Institutional Investors Call for Shell Reserves Audit

November 9, 2004 (PLANSPONSOR.com) - The nation's largest public pension fund is pressuring Royal Dutch/Shell Group, to require external auditing of its oil and gas reserves.

The California Public Employees’ Retirement System (CalPERS), with $168 billion of assets, and Knight Vinke Asset Management LLC asked the company for the reviews in an e-mailed press release, Bloomberg reported. Shell, based in London and The Hague, said it’s already using outside help to examine its reserves and that it meets the rules set by the Securities and Exchange Commission (SEC).

In  June CalPERS said that Shell was one of four companies it was targeting as part of its annual corporate governance campaign. Shell drew scrutiny because of the overstatement of oil reserves and Shell’s former dual corporate structure, which CalPERS claimed failed to respond to shareholder demands and helped depress its stock compared to industry peers.  Today CalPERS and Knight Vinke Asset Management praised Royal Dutch and Shell Transport & Trading for turning the corner with improved corporate governance — but urged the reorganizing oil giant to lead the oil industry to the high ground of more transparent and meaningful reporting on reserves.  The Anglo-Dutch oil group’s proposal to form one company, with one board and a real CEO, addresses concerns that its complex dual corporate structure has hindered efficient management and accountability to shareowners.

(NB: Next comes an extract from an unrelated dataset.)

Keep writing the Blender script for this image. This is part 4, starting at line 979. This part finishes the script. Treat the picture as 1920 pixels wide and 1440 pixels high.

Shell this year cut its reserves four times, leading to Philip Watts’s ouster as chairman and a decision last month to unify its parent companies, ending almost a century of joint British-Dutch management, according to the Bloomberg report. The two funds also called on Shell to use extra cash from rising oil prices to buy back stock.

Knight, whose company manages the equivalent of about $385 million, said about 60% of Shell’s reserves were independently audited this year and it’s done most of the work to complete the process and to report annually.   Shell “can and should lead the industry forward by raising the bar on how it audits and reports assets,” CalPERS President Sean Harrigan said in a statement issued by the two investors.  CalPERS made a $200 million investment last year in Knight Vinke Institutional Partners, a fund managed by Knight Vinke Asset Management, New York, that invests in sound but underperforming public companies where sub-optimal stock market or operating performance can be attributed in some way to poor governance, broadly defined, and works closely with institutional and other shareholders, as well as management, to overcome or redress these problems.

Shell said in a statement it is “committed to provide the systematic and consistent use of external reserves experts in both the line reserves challenge process and the internal audit process going forward, including the provision of expert advice to the Group Audit Committee.”

CalPERS annual review list also targeted Walt Disney Co. because of a dispute involving Chief Executive Michael Eisner, as well as Emerson Electric Co. and Maytag Corp.